The European lawmakers passed a strict privacy law, on paper, with massive potential fines (up to 4% of worldwide turnover) for non-compliance, on paper. But then, in a massive blunder, the European lawmakers created a one-stop shop notion, meaning that non-European companies, like Chinese and US Big Tech, could pick any EU country to regulate them. Guess what, they picked Ireland, their longstanding tax haven, as their regulatory haven too. Before this law, all 28 European countries could enforce privacy laws against Big Tech. After this law, only Ireland. Hallelujah for American and Chinese Big Tech…

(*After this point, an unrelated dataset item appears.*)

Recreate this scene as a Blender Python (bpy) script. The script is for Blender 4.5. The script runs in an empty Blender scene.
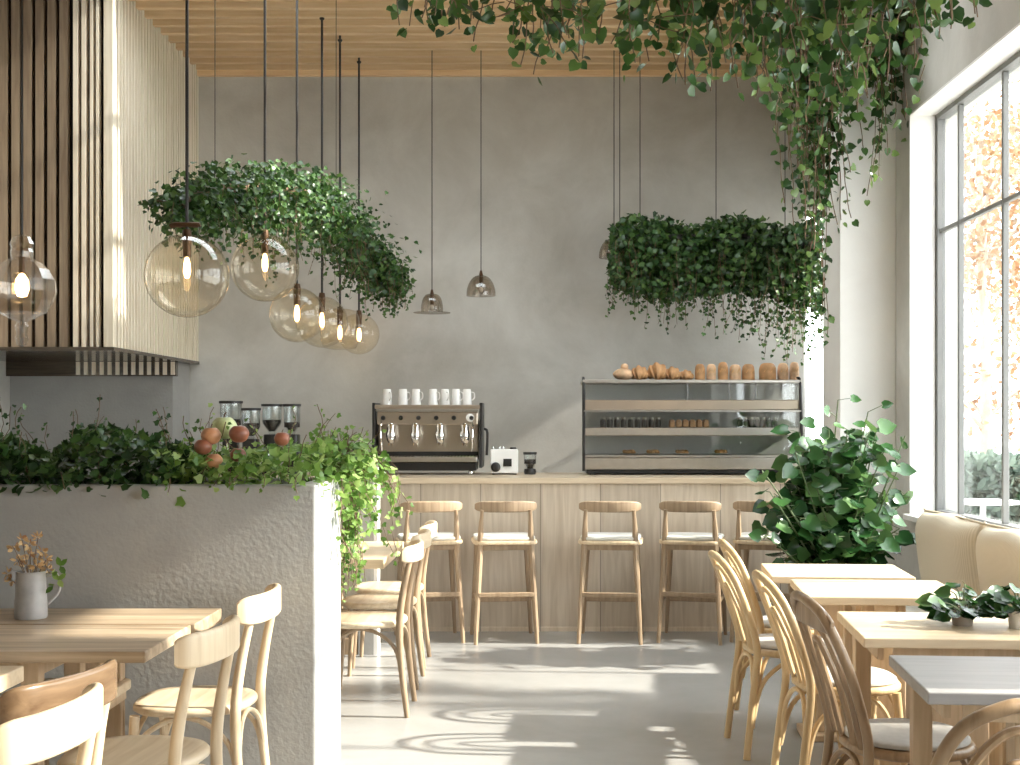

But let’s keep things simple. A law with no enforcement will not be respected. A law that is “enforced” by a small regulator, based in a small country, with a small staff, in a country that makes its money by being a tax haven to American and Chinese big tech…was tasked with enforcing this law on behalf of 450 million citizens of the EU?... I’m hardly the only person to criticize this farce: https://noyb.eu/en/former-meta-lobbyist-named-dpc-commissioner-meta-now-officially-regulates-itself
I love to take early morning walks in a park near my home. Every morning I see the same spectacle: a few adorable dogs chase the local squirrels. The dogs bark and wag their tails, the squirrels scamper and scurry, and the humans chuckle. It’s fun for all, because everyone knows…the dogs will never catch a squirrel. And indeed, no one in the “lead” privacy regulator for Europe, in Ireland, has ever caught a Big Tech squirrel, and never will. The Irish regulator has never imposed the fines that the European lawmakers envisaged.
Meanwhile, the European Commission proposes to fix this iconic privacy law…not by asking why this key law has failed, but by suggesting its paperwork documentation obligations could be streamlined. Meanwhile, the one stop shop flop continues, and the Big Tech squirrels are not worried about any privacy law enforcement. The losers, of course, are the 450 million Europeans who were promised a strict privacy law.
The lesson for the future, in particular for AI, is clear. You can pass laws (as Europe already has done in its AI Act), but a law with no enforcement won’t be respected. Ask the squirrels.